Ia juga menerangkan tentang kekeliruan terhadap hasil audit dari lembaga auditor resmi, yang kemudian dijadikan dasar penetapan status tersangka korupsi. Terlihat bahwa sudah melanggar asas praduga tidak bersalah, karena yang dimintakan untuk diaudit soal kerugian saja. Harusnya BPK mengaudit secara menyeluruh, dengan proses investigasi untuk menemukan kerugian atau keuntungan,” katanya.

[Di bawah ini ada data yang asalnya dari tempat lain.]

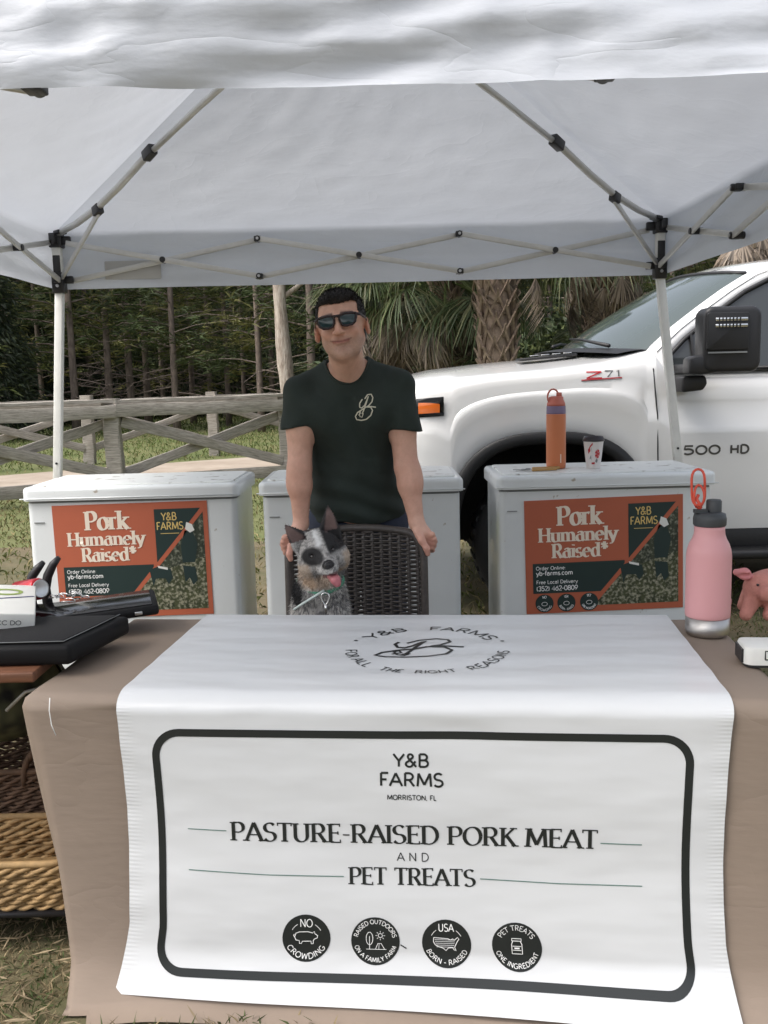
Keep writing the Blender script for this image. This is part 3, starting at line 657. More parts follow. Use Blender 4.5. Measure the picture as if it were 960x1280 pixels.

“Apapun hasil investigasi itu, itulah yang kemudian dilaporkan. Bukan hanya tentang kerugian atas permintaan penyidik.” Tambahnya
Dalam sidang itu juga dihadirkan mantan Rektor IAIN Padang, sebagai saksi meringankan (a de charge) untuk terdakwa lain dalam perkara yang sama, yaitu mantan Wakil Rektor Salmadanis.
Kasus itu adalah dugaan korupsi pengadaan tanah guna pembangunan Kampus III IAIN Padang. Terdakwa Salmadanis memberi pekerjaan kepada nitaria Ely Satria Pilo, untuk membuat sertifikat atas beberapa objek tanah.
Hanya saja diduga beberapa objek tanah yang dibeli IAIN diduga fiktif, serta beberapa lainnya dilakukan pengerucutan harga dari yang sebenarnya. Dugaan perbuatan tersebut dinilai mengakibatkan kerugian Negara sebesar Rp1.946.701.050.